## GIVEN DATA
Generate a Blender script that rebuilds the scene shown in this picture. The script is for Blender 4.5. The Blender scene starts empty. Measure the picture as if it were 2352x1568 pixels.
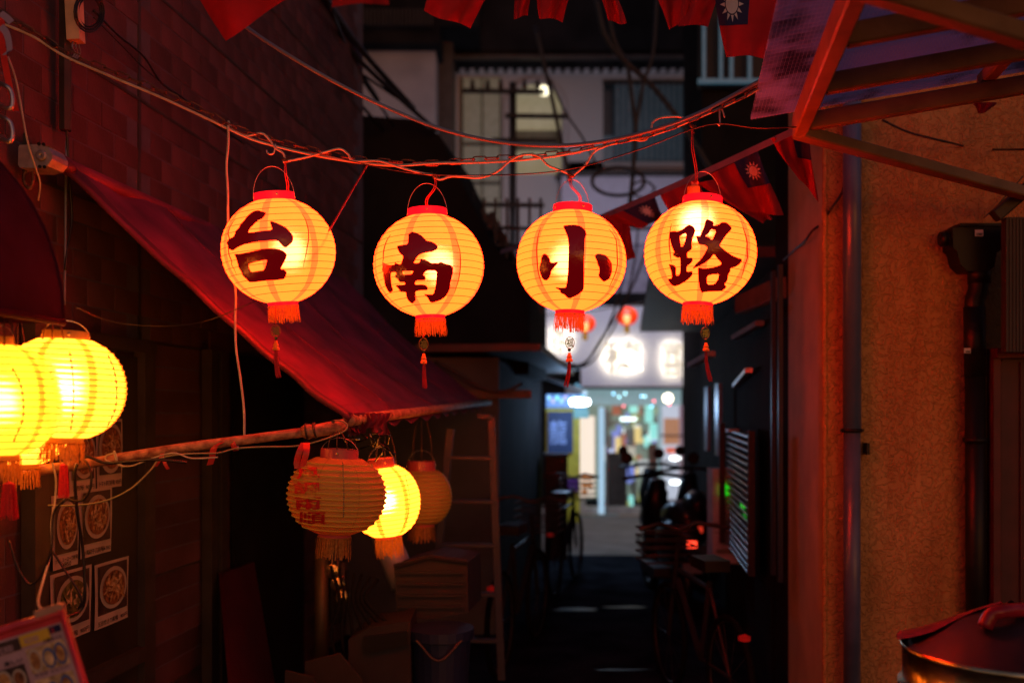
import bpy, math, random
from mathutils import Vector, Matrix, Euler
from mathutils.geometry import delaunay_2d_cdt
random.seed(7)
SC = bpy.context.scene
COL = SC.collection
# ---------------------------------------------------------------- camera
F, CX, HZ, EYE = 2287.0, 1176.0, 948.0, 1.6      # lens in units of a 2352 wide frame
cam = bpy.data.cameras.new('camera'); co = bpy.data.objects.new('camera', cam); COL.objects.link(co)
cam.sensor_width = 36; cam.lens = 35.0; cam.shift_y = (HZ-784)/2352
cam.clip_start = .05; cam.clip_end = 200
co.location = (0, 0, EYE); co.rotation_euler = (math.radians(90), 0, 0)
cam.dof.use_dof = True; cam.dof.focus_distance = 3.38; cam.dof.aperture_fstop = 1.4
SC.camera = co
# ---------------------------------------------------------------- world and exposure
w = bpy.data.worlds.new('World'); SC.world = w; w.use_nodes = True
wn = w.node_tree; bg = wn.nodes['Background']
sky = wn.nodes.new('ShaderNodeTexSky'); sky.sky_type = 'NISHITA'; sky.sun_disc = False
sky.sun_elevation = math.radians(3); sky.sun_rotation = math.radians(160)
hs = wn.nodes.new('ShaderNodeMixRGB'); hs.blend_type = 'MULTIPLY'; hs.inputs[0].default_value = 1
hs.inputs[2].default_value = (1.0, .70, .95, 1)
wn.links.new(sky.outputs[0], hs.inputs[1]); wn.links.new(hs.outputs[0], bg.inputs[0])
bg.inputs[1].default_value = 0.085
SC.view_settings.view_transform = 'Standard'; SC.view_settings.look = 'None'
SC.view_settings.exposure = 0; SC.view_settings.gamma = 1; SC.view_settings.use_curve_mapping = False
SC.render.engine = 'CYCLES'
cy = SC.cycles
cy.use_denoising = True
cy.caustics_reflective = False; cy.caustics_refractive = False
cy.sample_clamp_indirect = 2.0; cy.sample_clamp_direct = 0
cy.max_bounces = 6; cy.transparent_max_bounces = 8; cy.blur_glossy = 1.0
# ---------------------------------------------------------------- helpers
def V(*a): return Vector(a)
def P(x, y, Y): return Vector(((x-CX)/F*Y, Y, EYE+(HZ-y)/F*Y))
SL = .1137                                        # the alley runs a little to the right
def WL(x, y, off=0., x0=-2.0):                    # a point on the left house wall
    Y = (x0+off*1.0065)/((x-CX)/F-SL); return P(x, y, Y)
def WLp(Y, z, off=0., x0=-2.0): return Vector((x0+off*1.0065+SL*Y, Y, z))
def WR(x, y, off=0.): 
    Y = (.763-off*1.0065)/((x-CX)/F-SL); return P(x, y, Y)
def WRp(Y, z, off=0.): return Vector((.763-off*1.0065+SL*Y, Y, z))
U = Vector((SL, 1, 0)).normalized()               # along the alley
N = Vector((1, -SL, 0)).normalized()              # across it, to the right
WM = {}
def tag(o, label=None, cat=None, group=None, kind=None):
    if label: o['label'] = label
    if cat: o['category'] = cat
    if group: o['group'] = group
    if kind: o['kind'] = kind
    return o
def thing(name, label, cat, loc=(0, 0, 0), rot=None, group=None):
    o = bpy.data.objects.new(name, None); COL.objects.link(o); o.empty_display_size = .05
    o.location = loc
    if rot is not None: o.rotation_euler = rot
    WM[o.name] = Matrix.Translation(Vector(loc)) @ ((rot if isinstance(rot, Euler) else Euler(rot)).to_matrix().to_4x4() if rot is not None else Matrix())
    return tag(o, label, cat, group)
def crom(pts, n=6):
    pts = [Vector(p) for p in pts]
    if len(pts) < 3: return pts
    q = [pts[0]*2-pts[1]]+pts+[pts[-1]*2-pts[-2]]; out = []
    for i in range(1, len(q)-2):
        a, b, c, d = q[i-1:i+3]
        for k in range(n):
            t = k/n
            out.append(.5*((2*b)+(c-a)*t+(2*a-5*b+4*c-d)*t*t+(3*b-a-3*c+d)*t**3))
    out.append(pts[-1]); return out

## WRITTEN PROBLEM
In the listing, find every line containing the word "scene" and list it.

## ANSWER TO THIS TASK
Generate a Blender script that rebuilds the scene shown in this picture. The script is for Blender 4.5. The Blender scene starts empty. Measure the picture as if it were 2352x1568 pixels.
SC = bpy.context.scene